Per il Genoa il calcio moderno ha riservato ben poche gioie e molti dolori, basti pensare che l’ultima partecipazione dei rossoblù nella massima serie risale alla stagione 1994-95 ed appena tre anni fa assaggiavano il duro pane della C1. Un gran dolore il Genoa lo aveva riservato anche ai tifosi viola allorquando, il 22 novembre 1981, il portiere Martina “abbatteva” Antognoni con una ginocchiata degna di un Karateka. Il gelo cadde sullo stadio, la respirazione bocca a bocca di “pallino” Raveggi assunse toni da tragedia in diretta, e la sopravvivenza fu un puro miracolo. E’ un ricordo che lega indissolubilmente il Genoa alla Fiorentina, accaduto al personaggio, il “capitano” appunto, che più di tutti ha rappresentato la Fiorentina in Italia e nel mondo. Un altro grande personaggio che, limitatamente ai pochi anni trascorsi in viola, ha fatto la storia della Fiorentina, è Roberto Baggio. Il “piccolo Buddha” ha realizzato 205 reti in serie A, ma la prima di queste fu proprio a Napoli (siamo quindi passati a trattare la terza storica protagonista riassurta ai fasti della massima serie), il giorno che i partenopei conquistarono il loro primo scudetto. Era il 10 maggio 1987, la cornice era il San Paolo stracolmo all’inverosimile, e Roberto giocava col numero 11, cedendo alla regola dell’ubi maior minor cessat visto che il 10 era ancora sulle spalle di Antognoni; fu quella una delle poche occasioni nella quale i due talenti si trovarono insieme sul rettangolo verde sotto il segno del giglio e Baggio bagnò quella storica giornata con il personale battesimo del gol realizzando al 39° il definitivo 1-1. Dall’altra parte c’erano Maradona, Giordano, Bagni a completare il quadro di una grande giornata di sport che aggiunge, se ce n’era bisogno, valore storico ad un avversario da troppo tempo in declino. Napoli sinonimo di piacevoli ricordi per la Fiorentina più del Genoa quindi, ma comunque entrambi riaccolti a braccia aperte dalla Firenze viola che ha così altre due date da segnare sul calendario.

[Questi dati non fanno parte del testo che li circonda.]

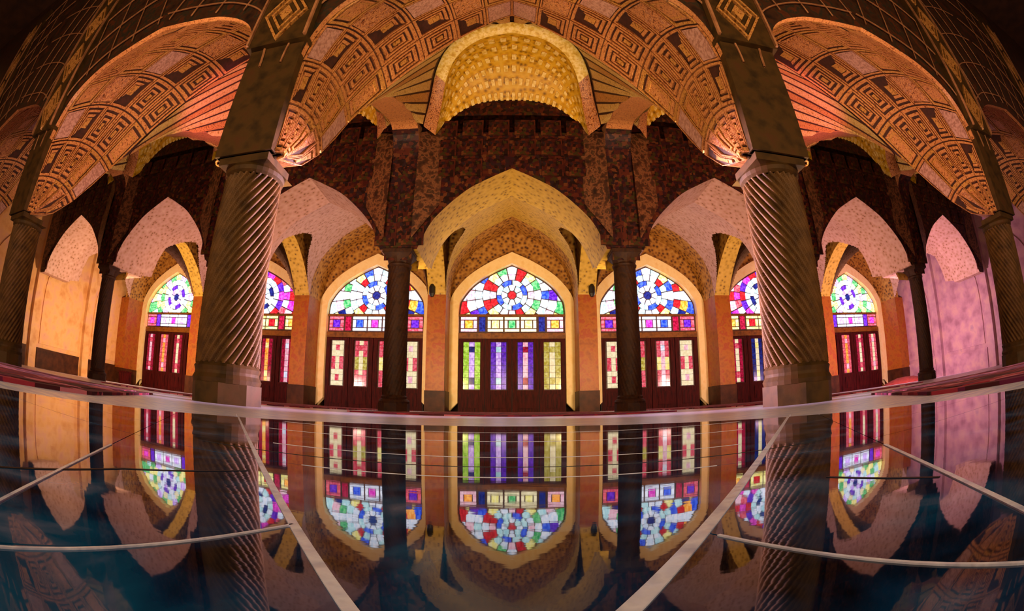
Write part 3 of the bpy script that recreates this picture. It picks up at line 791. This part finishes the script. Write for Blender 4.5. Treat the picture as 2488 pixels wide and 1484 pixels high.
# lanterns on the piers
for s, side in ((-1, 'left'), (1, 'right')):
    mb = MB(); lathe(mb, [(.0, .0), (.05, .02), (.08, .1), (.085, .28), (.05, .36), (.015, .42), (0, .44)], 8)
    o = obj('wall_lantern', mb.build('wall_lantern', M['black']), loc=(s * 2.12, 12.0, 3.0), label='small black lantern on the pier %s of the middle window' % side, category='lantern', group='lanterns on the window piers')
    mb = MB(); mb.box(-.015, .015, 0, .1, .2, .23); obj('bracket', mb.build('bracket', M['black']), o)
mb = MB(); mb.box(-.22, .22, -.15, .15, 0, .4); mb.box(-.25, .25, -.18, .18, .4, .44)
o = obj('wooden_box', mb.build('wooden_box', M['wood']), loc=(-13.3, 11.9, 0), label='small dark wooden box beside the far left window', category='box')
mb = MB(); lathe(mb, [(0, .2), (.3, .19), (.55, .13), (.8, .05), (.85, 0)], 20)
o = obj('cloth_heap', mb.build('cloth_heap', M['red_cloth'], True), loc=(12.2, 10.6, 0), label='low red cloth heap before the far right window', category='cloth')

# ------------------------------------------------------------------ labels of the setting
WL = {1: 'arched stained window with yellow-green fanlight, far left beside the amber wall', 2: 'arched stained window half hidden behind the thick left column', 3: 'arched stained window with crimson and cream leaves left of the middle one',
      4: 'middle arched stained window with green, purple and olive glass leaves', 5: 'arched stained window with crimson and cream leaves right of the middle one', 6: 'arched stained window half hidden behind the thick right column', 7: 'arched stained window far right beside the mauve wall'}
GR = {'vault_ceiling': ('pink and gold tiled vault with a niche, over the front bays', 'vault', 'tiled vaults'), 'rear_vault_ceiling': ('plastered brick vault in front of a stained window', 'vault', 'rear vaults'),
      'transverse_wall': ('tiled cross wall with arch between two front bays', 'wall', 'front cross walls'), 'rear_transverse_wall': ('brick cross wall with arch between two window bays', 'wall', 'rear cross walls'),
      'floor': (None, 'floor', None), 'ceiling': ('dark brown ceiling high over the hall', 'ceiling', None), 'wall_front': ('brown wall behind the viewer', 'wall', None), 'wall_left': ('amber marble end wall with pointed panels at far left', 'wall', None),
      'wall_right': ('mauve marble end wall with pointed panels at far right', 'wall', None), 'wall_back': ('golden brick wall around the stained windows', 'wall', None), 'wall_back_outer': ('outer skin of the wall behind the stained windows', 'wall', None),
      'rear_arcade_wall': ('dark mosaic arcade wall standing on the slim rear columns', 'arcade', None), 'front_arcade_wall': ('dark ribbed arcade wall standing on the thick front columns', 'arcade', None)}
for o in list(C.objects):
    if o.parent is None and o.get('kind') == 'structure':
        st = o.name.split('.')[0]
        if st.startswith('window_'): o['label'] = WL[int(st[7:])]; o['category'] = 'window'
        elif st in GR:
            l, c, g = GR[st]
            if l: o['label'] = l
            o['category'] = c
            if g: o['group'] = g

E adesso la linea passa a… 90° minuto.
Chiudiamo con questa breve fotografia di un calcio oramai perduto, incorniciato dalle parole e dalle immagini di personaggi che con la loro estemporaneità ed apparente improvvisazione rendevano tutto più vero al punto che per anni ci hanno fatto credere che le partite iniziassero da 0-0, e che anche squadre come il Verona di Bagnoli e la Sampdoria di Mantovani (…come hanno osato le insolenti) avrebbero potuto vincere il campionato. Eravamo tutti più giovani e questo ci sovviene rileggendo i nomi che hanno fatto la storia di 90° minuto. Dallo studio di Roma coordinava le operazioni Paolo Valenti, un maestro di sportività ed equilibrio; solo dopo la prematura scomparsa si venne a sapere, infatti, che egli era tifoso viola (pensate… ci aveva fregato tutti, nonostante i tanti anni di sovraesposizione mediatica) e ci piace creare questo parallelo fra i tre vecchi compagni d’avventure che si riaffacciano sul palcoscenico della serie A e le voci che per anni ne hanno narrato le gesta. Da Torino Beppe Barletti era l’inviato più dichiaratamente “a strisce”, coadiuvato dall’ineffabile Franco Costa (ricordate? Quello perennemente attaccato alla giacca dell’Avvocato). Da Napoli invece spuntava Italo Kunhe e a lui si alternava Luigi Necco che salutava sommerso da ragazzini protesi verso il classico… ”Ciao mamma”. E che dire di Giorgio Bubba che inscenava dei veri e propri teatrini sul Genoa trasformando il servizio per 90° minuto in una fiction della prima ora. Figure, quasi figurine, nel senso della storicità che le renderebbero degne di essere inserite nell’almanacco Panini, alle quali siamo tuttora affezionati, ben consci del loro ruolo di testimoni di un tempo che non tornerà più. Nel loro ricordo però il ritorno in serie A di Juve, Genoa e Napoli ci appare permeato di quella purezza ormai irrimediabilmente perduta. Ed è grazie anche a loro che diciamo… Bentornata cara, vecchia, ed amata serie A.